16 Aug / The Binding Chair: or, A Visit from the Foot Emancipation Society by Kathryn Harrison [in aOnline]
My initial reaction – and it does not fade through the course of the book – is utter annoyance at yet another non-Asian exoticizing, objectifying, making inscrutable the Asian culture and its people. But then Kathryn Harrison has made a literary career of writing about taboo subjects: witness her shocking memoir, The Kiss, about her adult, incestuous affair with her father, her first two novels, Thicker Than Water and Exposure, also about less-than-acceptable family bonds, and her historical novel, Poison, about a troubled woman’s lustful pairing with a priest during the dark days of the Spanish Inquisition.
Having found critical acclaim in the historical novel genre, Harrison tries again, this time turning to the East, or should I say, the Orient, in The Binding Chair: or, A Visit from the Foot Emancipation Society, to weave a tale of erotic, exotic lust and betrayal with no redemption in sight (unless you count unexpected death).

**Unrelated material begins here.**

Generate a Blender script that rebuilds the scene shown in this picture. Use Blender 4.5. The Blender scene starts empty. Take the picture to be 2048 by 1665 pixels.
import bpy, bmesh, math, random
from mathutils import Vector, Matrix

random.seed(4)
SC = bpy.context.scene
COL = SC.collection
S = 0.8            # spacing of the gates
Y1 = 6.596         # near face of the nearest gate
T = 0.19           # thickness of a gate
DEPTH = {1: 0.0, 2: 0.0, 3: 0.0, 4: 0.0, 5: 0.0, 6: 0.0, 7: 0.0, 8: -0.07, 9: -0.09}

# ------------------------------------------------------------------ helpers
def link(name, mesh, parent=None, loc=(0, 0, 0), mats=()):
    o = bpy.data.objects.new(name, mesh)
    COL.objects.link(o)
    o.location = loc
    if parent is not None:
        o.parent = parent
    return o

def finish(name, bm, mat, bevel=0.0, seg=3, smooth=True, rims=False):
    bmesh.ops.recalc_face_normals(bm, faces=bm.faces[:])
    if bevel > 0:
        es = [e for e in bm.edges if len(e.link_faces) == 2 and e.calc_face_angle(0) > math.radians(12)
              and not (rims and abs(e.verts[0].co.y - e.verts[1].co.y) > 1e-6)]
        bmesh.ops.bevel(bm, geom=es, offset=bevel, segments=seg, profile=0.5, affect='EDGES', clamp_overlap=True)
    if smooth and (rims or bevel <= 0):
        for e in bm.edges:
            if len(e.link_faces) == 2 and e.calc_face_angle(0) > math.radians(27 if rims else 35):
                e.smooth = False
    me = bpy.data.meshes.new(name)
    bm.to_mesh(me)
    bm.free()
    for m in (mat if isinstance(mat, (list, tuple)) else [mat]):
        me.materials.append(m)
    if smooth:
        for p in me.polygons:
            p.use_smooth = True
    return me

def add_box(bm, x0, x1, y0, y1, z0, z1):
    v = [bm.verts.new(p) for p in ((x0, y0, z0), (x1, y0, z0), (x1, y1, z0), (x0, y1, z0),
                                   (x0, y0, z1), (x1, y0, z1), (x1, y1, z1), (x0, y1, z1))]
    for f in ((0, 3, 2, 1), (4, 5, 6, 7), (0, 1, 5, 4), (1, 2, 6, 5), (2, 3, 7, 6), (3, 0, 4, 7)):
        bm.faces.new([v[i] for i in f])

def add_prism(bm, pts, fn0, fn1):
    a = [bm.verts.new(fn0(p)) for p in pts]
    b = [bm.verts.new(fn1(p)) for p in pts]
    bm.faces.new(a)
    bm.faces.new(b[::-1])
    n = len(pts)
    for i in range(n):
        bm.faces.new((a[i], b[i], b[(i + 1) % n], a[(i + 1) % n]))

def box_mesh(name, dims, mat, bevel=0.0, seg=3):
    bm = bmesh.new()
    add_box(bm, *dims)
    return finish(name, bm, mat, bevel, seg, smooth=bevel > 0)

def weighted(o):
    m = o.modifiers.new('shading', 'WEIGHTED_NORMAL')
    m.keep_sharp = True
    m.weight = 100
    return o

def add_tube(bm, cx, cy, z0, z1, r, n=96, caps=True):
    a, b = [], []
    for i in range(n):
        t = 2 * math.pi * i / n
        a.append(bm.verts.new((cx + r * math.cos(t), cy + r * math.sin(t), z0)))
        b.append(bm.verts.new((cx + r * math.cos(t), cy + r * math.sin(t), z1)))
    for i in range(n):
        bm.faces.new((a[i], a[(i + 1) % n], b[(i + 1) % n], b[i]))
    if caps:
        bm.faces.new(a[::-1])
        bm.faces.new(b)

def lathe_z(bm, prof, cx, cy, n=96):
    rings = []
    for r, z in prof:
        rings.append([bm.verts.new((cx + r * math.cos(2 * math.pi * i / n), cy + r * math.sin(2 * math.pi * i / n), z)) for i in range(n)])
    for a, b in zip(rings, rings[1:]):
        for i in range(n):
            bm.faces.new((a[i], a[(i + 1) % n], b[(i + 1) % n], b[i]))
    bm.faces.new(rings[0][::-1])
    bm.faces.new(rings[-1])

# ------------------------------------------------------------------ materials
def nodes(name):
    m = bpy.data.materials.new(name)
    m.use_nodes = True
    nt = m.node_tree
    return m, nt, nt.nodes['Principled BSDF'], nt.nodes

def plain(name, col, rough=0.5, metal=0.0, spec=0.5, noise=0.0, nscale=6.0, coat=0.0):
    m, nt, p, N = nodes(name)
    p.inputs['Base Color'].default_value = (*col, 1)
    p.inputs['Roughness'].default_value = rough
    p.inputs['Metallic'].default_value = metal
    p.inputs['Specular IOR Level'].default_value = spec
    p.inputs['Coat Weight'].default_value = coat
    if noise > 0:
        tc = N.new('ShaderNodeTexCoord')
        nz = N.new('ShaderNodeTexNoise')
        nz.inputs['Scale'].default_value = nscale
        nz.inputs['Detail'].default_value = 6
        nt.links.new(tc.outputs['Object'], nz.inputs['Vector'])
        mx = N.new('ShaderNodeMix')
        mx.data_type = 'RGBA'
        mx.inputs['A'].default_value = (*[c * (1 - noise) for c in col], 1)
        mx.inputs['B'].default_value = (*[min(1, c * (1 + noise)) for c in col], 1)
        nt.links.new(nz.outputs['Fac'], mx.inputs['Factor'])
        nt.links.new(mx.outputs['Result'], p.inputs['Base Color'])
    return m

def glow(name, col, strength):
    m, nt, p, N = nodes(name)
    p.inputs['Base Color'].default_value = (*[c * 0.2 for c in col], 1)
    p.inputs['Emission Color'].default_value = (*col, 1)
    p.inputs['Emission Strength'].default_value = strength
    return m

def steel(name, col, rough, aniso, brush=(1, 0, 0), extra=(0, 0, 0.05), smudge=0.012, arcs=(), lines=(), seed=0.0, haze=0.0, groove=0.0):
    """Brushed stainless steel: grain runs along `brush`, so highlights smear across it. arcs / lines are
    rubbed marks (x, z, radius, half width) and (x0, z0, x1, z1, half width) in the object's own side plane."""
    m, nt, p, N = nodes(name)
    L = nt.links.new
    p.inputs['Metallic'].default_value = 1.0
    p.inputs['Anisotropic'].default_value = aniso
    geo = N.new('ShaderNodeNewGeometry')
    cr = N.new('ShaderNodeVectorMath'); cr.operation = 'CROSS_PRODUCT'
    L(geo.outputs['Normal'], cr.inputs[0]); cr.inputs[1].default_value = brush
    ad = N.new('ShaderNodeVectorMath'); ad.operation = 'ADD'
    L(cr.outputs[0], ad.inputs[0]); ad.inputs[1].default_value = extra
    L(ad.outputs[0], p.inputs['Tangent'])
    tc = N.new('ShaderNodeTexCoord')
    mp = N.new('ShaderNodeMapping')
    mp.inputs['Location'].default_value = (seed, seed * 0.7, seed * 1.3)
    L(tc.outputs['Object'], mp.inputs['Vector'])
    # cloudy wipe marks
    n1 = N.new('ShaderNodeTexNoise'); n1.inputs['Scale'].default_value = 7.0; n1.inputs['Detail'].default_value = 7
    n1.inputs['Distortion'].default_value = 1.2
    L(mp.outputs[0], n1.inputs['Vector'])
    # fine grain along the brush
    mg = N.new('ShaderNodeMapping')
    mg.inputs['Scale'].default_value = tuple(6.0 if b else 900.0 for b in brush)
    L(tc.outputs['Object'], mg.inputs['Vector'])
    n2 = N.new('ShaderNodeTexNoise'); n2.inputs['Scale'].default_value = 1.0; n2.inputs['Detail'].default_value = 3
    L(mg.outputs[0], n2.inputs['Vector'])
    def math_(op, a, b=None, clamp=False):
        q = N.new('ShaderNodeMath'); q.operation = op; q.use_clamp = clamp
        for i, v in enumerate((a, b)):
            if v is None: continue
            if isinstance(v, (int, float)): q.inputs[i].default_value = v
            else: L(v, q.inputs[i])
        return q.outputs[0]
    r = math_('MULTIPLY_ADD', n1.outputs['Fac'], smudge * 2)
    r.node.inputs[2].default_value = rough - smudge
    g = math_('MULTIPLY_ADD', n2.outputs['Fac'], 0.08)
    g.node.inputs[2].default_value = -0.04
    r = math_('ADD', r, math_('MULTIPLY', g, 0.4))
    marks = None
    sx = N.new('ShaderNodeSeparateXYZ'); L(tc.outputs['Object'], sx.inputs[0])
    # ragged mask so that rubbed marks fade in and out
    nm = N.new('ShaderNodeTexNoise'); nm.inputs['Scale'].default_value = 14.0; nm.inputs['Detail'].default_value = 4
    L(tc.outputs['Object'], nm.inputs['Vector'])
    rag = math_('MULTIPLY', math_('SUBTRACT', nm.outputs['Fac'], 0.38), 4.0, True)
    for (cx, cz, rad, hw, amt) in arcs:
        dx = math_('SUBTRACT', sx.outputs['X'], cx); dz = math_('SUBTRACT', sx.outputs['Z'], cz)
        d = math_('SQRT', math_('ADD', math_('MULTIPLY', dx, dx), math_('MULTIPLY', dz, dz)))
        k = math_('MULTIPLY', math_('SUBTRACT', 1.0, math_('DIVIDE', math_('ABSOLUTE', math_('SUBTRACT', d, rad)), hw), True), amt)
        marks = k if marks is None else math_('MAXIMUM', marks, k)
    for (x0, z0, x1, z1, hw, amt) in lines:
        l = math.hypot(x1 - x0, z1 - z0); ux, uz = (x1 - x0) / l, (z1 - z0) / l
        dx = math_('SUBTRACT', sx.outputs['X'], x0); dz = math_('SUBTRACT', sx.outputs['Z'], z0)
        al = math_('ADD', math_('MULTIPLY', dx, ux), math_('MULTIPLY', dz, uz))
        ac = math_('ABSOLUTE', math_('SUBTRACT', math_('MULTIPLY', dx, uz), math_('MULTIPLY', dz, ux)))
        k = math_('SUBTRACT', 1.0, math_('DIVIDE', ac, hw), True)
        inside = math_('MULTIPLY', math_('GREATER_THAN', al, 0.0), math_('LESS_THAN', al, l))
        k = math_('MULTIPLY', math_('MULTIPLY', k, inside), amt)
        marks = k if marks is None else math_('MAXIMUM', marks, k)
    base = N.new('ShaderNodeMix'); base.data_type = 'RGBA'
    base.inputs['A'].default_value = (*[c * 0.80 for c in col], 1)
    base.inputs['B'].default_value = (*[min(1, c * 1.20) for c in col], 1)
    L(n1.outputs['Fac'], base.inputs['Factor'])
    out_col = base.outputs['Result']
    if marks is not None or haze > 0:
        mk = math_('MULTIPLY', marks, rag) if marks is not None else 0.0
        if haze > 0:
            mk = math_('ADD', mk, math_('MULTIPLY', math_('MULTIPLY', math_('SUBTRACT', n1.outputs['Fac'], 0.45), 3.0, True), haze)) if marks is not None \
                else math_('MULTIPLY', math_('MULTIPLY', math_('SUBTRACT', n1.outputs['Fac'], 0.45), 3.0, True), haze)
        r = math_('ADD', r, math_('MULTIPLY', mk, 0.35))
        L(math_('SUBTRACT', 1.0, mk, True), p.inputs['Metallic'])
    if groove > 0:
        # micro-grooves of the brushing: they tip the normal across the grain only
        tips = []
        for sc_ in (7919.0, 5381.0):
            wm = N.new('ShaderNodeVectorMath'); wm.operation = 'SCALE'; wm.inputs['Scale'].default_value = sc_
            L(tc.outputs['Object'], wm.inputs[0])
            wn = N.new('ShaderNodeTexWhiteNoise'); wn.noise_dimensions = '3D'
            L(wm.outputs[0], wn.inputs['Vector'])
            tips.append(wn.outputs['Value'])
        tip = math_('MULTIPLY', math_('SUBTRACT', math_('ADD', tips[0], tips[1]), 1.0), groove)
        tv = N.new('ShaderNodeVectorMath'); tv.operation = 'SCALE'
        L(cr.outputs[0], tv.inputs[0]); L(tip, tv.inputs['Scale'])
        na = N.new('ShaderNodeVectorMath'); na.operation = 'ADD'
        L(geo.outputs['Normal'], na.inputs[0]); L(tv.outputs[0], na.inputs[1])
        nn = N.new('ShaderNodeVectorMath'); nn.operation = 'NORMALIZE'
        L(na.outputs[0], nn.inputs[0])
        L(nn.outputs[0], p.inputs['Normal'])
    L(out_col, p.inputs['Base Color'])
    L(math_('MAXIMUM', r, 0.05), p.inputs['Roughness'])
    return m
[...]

The long tale opens in the elaborate Cote d’Azur home of Mrs. Arthur Cohen who is interviewing candidates for a private swimming instructor. Not all is as it seems, as the candidates soon find out. Mrs. Arthur Cohen is anything but French, or Jewish. She’s a tiny, elegant Chinese woman with bound feet. Her binding sessions in the chair started at the tender age of 5. And, as it is too-oft repeated, she never cried out.

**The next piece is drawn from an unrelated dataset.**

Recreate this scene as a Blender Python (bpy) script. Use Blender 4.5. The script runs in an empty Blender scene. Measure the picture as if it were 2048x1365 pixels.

As the story unfolds, Mrs. Cohen turns out to be May-li, a high-priced prostitute who refused to ever service Chinese men, who was also once Chao-Tsing, the abused 14-year-old fourth wife of an odious silk merchant. Oh, but she’s really a lesbian.

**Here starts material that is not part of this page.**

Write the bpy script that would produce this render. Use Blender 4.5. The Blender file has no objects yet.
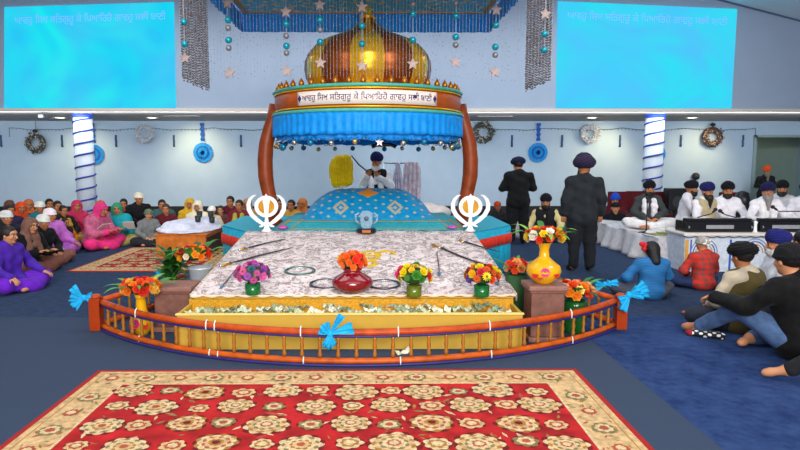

Back in Shanghai, the nervous virgin Arthur Cohen, unable to live without her, much less the mysteries of her crescent moons, marries May and installs her in the lavish home of his overzealously hygienic sister, her husband, and their two daughters. May develops a life-long special bond with the younger child, Alice, who idolizes her exotic aunt. Eventually, Alice’s father makes it bigger than big, her mother burns down the big house, and the family relocates to Nice where May takes in creative charity cases. And yet she can never get over the loss of her own children – a daughter she gave away during her brothel days, and the daughter she and Arthur lost. And even though Alice was supposedly “hers,” well, Alice was never really hers. So she goes for a swim and never comes back. Yet another Asian woman sacrificed.
I gave up dogearing the pages that made me want to throw the book out the window, most especially a scene in which May is arrested in fancy Fortnum & Mason for creating a ruckus as a “furrener” being carried around by two “furren” boys in furs – and she speaks no less! Of course, I might have missed the point entirely. Maybe it was all the Caucasians and their misplaced sense of utter superiority that Harrison was trying to expose. But then again, maybe not.
As I forced myself to plod along, from a Russian officer with a dead daughter, to a lisping math teacher without family, to a French translator traveling with a frozen dead brother wrapped in a valuable rug, to a lost daughter who spits on their mother as her only response, to a desperate husband demanding to drink the washing water of his wife’s rotting (bound) feet, I found myself rather numbed to the sensationalism of it all. And, in the end, I chocked it up to an exercise in utter patience.